Joan almost made my infidelity sound as though it was her fault—
which of course it wasn’t. “As for his casual affairs, I had played ostrich. He was gone a lot and I was always involved in amateur theater and I didn’t think about it. I just didn’t know. I may have suspected, and I guess maybe my philosophy was, ‘Is he any different from any other man who travels and received adulation?’ I had married an engineer and here he was a hero.”
10

Joan mustered great courage in facing those interviews; she was convinced our marriage could still be saved. “My big immediate goal is cementing the relationship between Buzz and me…. We now have a far more open and honest relationship than ever before. In a way, when things blew up, it was a tremendous relief. I think we’re going to make it. I really do. And I couldn’t say that for a long time. I didn’t know if I could overcome the bitterness, but I think now that we have a good chance.”
11

But reality poked holes in the bubble of Joan’s idealism. Our relationship was being compromised by alcohol, compounded by my blue funks, and neither of us was yet aware of it.

After the book tour, I still didn’t know what I was going to do with the rest of my life. I had to find some way to make a living.
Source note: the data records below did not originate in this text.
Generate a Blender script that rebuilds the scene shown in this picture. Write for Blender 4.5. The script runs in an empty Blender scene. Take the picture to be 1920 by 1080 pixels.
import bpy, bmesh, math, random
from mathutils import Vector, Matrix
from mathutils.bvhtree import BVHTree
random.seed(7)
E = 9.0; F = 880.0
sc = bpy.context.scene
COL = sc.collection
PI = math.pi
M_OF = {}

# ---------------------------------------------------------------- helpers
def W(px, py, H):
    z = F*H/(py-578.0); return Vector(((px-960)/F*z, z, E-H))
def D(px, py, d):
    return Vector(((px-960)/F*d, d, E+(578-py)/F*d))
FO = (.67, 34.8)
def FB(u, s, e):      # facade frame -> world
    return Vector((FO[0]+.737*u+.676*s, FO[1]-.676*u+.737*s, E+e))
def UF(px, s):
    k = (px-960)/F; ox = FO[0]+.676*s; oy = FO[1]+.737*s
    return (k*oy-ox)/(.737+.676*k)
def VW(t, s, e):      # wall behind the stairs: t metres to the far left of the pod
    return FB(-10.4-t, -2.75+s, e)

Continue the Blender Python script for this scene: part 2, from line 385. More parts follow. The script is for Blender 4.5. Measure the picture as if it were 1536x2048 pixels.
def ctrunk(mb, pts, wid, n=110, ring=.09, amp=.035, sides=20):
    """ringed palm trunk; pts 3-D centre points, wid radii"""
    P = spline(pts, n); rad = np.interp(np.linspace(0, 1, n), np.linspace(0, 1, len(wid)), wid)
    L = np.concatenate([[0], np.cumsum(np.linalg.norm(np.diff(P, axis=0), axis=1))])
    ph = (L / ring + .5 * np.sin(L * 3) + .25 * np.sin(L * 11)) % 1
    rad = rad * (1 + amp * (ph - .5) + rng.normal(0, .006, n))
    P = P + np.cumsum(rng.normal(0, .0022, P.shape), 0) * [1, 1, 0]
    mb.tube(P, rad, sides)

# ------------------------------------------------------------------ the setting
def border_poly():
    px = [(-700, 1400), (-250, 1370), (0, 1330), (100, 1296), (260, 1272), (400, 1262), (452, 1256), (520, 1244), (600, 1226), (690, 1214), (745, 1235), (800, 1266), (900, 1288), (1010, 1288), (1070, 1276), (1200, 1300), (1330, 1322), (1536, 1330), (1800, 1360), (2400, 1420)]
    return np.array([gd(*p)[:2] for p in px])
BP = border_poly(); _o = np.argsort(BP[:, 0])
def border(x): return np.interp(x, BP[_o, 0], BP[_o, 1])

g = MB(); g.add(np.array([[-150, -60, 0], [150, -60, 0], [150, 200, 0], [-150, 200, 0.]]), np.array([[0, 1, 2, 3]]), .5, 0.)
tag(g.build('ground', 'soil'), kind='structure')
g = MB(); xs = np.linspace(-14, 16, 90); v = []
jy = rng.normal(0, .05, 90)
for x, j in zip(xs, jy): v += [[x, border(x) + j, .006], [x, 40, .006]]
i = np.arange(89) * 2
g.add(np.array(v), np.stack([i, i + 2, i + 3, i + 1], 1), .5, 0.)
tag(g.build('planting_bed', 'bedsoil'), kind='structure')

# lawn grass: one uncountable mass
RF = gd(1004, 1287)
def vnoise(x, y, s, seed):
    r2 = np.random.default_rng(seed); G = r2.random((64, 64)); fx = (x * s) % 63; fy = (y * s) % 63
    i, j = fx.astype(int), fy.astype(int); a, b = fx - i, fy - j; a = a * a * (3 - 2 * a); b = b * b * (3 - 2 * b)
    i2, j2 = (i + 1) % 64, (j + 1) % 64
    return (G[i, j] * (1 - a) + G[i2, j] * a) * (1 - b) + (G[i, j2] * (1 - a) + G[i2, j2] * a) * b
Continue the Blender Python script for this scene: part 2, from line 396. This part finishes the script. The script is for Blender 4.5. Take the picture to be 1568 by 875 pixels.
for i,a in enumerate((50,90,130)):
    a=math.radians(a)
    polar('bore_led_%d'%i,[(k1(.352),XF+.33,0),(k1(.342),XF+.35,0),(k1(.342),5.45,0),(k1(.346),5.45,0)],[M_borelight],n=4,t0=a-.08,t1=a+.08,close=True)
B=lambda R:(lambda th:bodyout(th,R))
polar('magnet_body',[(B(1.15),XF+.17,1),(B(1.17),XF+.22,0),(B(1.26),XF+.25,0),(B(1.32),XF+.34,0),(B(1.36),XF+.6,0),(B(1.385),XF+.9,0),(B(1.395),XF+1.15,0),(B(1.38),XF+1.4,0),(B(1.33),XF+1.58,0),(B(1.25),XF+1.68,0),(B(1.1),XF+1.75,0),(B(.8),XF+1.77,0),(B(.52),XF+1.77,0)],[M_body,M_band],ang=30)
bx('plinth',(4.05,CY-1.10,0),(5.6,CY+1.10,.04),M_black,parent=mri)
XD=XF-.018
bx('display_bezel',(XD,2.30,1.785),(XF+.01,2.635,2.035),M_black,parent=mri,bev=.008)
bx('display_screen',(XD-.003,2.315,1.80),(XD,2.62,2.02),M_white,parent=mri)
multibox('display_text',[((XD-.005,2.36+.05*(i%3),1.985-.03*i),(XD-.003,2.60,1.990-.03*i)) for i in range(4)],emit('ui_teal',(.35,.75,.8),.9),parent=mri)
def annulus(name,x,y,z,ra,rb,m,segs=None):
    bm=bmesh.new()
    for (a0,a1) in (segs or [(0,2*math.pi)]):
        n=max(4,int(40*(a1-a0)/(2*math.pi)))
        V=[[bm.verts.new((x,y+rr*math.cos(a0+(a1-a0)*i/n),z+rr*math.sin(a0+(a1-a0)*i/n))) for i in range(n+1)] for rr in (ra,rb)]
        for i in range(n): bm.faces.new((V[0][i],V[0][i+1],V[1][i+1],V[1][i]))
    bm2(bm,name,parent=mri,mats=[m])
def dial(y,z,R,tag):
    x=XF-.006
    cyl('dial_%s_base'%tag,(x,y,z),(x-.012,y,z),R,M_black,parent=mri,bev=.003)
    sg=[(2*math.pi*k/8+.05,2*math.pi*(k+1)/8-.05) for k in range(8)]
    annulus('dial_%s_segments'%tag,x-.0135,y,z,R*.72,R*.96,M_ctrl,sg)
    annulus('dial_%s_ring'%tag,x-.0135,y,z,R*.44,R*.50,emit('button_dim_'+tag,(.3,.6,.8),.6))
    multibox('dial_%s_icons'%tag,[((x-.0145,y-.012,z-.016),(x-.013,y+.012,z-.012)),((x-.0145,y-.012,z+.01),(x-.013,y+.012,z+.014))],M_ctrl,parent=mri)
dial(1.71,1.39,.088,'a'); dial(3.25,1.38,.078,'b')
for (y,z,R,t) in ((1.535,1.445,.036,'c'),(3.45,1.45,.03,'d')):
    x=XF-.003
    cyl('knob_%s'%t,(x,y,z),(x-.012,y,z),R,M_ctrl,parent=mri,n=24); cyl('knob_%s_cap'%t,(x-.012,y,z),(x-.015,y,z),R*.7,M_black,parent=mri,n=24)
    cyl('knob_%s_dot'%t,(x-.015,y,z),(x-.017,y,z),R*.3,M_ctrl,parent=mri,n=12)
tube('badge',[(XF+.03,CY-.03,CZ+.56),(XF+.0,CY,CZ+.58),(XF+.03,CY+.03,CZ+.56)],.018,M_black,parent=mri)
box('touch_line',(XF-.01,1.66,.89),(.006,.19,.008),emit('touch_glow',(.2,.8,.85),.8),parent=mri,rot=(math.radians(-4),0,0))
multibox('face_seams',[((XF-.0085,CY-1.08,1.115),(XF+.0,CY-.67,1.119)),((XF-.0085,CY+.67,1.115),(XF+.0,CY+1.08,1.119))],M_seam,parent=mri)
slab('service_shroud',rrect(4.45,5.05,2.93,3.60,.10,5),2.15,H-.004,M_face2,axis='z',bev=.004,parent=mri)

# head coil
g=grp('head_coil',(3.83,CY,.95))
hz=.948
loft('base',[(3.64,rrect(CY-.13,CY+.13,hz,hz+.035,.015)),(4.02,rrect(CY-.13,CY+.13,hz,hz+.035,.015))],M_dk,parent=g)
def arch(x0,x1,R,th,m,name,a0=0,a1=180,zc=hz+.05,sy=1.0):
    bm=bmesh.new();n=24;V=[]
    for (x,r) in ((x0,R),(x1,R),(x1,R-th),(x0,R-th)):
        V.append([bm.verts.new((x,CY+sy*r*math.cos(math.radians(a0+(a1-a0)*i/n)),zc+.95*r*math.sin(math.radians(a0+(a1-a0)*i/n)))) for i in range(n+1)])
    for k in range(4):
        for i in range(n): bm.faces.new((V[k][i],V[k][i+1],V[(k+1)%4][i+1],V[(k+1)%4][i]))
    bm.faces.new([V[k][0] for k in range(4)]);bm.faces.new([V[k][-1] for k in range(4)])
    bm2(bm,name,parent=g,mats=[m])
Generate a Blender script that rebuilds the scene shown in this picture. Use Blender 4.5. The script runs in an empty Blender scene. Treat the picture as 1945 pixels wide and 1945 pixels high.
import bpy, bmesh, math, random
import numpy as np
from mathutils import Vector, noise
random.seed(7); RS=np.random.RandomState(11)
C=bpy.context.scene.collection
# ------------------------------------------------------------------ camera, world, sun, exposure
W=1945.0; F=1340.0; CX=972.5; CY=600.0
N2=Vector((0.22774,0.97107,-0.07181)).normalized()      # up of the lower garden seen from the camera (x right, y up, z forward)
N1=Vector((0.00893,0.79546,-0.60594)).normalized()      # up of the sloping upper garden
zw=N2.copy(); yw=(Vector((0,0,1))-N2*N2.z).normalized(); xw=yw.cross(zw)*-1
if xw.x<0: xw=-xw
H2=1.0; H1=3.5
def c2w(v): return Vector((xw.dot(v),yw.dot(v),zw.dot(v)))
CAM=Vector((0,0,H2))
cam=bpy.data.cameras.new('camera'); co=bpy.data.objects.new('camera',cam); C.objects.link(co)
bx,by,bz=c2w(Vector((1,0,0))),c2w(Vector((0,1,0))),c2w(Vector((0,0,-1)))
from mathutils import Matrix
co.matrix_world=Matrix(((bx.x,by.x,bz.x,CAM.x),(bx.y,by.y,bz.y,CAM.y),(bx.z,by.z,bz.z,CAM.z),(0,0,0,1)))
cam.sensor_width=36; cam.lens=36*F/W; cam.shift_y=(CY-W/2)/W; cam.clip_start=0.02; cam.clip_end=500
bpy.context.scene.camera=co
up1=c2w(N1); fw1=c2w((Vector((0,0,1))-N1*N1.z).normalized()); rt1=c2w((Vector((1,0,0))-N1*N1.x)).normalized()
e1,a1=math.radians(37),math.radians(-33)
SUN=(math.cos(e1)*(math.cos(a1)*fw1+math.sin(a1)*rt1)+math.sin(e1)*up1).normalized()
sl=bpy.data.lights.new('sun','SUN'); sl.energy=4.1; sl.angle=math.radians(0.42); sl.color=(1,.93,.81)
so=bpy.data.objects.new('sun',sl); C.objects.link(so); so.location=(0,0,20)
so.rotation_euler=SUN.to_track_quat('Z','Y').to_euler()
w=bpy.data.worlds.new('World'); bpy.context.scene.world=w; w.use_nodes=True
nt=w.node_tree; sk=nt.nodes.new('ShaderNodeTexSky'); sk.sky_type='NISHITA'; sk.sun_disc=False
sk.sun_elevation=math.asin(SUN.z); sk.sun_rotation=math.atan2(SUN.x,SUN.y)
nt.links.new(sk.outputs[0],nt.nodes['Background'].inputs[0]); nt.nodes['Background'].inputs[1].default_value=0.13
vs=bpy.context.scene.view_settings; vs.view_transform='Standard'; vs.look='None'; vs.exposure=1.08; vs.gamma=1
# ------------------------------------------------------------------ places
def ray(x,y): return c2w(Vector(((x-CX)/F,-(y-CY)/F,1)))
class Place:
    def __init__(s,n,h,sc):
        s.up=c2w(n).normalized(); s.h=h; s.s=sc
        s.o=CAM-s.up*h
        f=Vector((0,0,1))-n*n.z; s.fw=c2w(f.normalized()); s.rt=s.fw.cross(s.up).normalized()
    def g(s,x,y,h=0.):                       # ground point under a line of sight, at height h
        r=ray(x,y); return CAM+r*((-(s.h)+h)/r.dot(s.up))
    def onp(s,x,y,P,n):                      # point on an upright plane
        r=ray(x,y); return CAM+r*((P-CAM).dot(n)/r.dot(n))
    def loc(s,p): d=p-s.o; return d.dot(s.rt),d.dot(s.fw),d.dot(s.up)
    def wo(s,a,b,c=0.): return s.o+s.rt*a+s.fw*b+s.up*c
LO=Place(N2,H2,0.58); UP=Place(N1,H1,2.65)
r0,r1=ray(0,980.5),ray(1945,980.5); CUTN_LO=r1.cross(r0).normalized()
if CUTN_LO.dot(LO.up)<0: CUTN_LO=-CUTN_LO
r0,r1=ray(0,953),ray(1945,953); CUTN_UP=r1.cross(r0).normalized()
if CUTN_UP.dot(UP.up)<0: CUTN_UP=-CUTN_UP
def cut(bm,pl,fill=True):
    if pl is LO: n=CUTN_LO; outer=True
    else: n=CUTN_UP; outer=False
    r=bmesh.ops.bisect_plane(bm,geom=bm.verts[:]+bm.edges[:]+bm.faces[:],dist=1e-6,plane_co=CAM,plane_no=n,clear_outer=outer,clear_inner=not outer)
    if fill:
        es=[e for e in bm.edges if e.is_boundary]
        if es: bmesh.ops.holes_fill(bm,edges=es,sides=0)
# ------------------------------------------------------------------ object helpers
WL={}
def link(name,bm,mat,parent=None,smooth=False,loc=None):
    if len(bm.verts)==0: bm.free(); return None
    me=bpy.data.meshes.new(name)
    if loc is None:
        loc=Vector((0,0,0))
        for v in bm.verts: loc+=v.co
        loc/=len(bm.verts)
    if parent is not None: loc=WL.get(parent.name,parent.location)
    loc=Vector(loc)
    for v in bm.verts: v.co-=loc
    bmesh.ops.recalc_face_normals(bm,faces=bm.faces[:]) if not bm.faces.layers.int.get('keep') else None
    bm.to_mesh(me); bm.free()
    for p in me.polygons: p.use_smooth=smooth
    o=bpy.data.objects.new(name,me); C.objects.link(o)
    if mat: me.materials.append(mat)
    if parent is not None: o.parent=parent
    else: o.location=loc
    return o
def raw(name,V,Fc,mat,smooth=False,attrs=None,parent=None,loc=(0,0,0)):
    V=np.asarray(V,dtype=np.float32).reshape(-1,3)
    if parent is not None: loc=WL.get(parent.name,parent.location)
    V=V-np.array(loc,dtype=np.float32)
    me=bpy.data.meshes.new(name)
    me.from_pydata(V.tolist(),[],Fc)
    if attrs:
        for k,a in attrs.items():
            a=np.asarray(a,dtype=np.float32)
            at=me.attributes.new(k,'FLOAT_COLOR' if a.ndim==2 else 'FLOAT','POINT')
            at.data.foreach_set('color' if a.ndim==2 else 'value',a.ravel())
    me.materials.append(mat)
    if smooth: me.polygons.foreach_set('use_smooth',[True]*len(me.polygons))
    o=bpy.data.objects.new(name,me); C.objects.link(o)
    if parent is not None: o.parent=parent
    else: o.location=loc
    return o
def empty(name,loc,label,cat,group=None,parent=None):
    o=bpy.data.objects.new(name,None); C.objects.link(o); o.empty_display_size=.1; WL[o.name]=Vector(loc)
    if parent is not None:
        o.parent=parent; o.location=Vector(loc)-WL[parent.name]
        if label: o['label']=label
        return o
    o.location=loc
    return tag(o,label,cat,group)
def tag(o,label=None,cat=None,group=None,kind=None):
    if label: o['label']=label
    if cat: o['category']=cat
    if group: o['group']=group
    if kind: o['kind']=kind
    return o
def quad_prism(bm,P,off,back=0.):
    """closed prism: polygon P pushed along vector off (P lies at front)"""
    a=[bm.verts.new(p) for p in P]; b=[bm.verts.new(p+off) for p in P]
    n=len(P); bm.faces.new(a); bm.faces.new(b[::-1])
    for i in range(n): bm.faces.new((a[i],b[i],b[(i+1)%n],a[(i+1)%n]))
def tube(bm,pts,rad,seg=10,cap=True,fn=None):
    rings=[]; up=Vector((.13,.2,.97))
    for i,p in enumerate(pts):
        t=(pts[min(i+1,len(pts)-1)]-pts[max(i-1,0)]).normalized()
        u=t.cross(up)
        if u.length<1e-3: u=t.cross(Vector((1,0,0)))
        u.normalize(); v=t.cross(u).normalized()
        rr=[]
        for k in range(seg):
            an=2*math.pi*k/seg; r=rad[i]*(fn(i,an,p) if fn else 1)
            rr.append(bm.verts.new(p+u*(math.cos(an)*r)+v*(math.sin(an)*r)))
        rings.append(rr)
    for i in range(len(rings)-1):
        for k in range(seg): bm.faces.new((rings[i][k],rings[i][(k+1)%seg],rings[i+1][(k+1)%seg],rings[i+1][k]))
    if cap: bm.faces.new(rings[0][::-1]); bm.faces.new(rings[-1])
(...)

Many Americans assumed that all of the astronauts received huge sums of money for their services, or came out of the program as rich men and women. Not so. While a few astronauts parlayed their fame into wonderfully lucrative careers, most of us walked away with little more money than we had at the beginning. In addition to my regular Air Force salary, which was my source of income while an astronaut, I received $16,000 during the first year as part of a prearranged NASA contract with
Life
magazine, to publish exclusively all of the astronauts’ stories. The royalties were split evenly with all the astronauts, so, the more people in the program, the less money each of us received. The second year I got a check for $6,000, the following year, $3,060, and
less than that the year I walked on the moon. Now, retired from the Air Force, I wondered,
How am I going to earn a living?
I didn’t know. The Volkswagen commercial had provided the money we needed to get into our home, but those kinds of deals don’t come along every day. I served on the board of a small firm dealing with supervisory electronics, but that income was not sufficient to take care of my family, either. More than money, what I needed was a cause, a calling, a new challenge.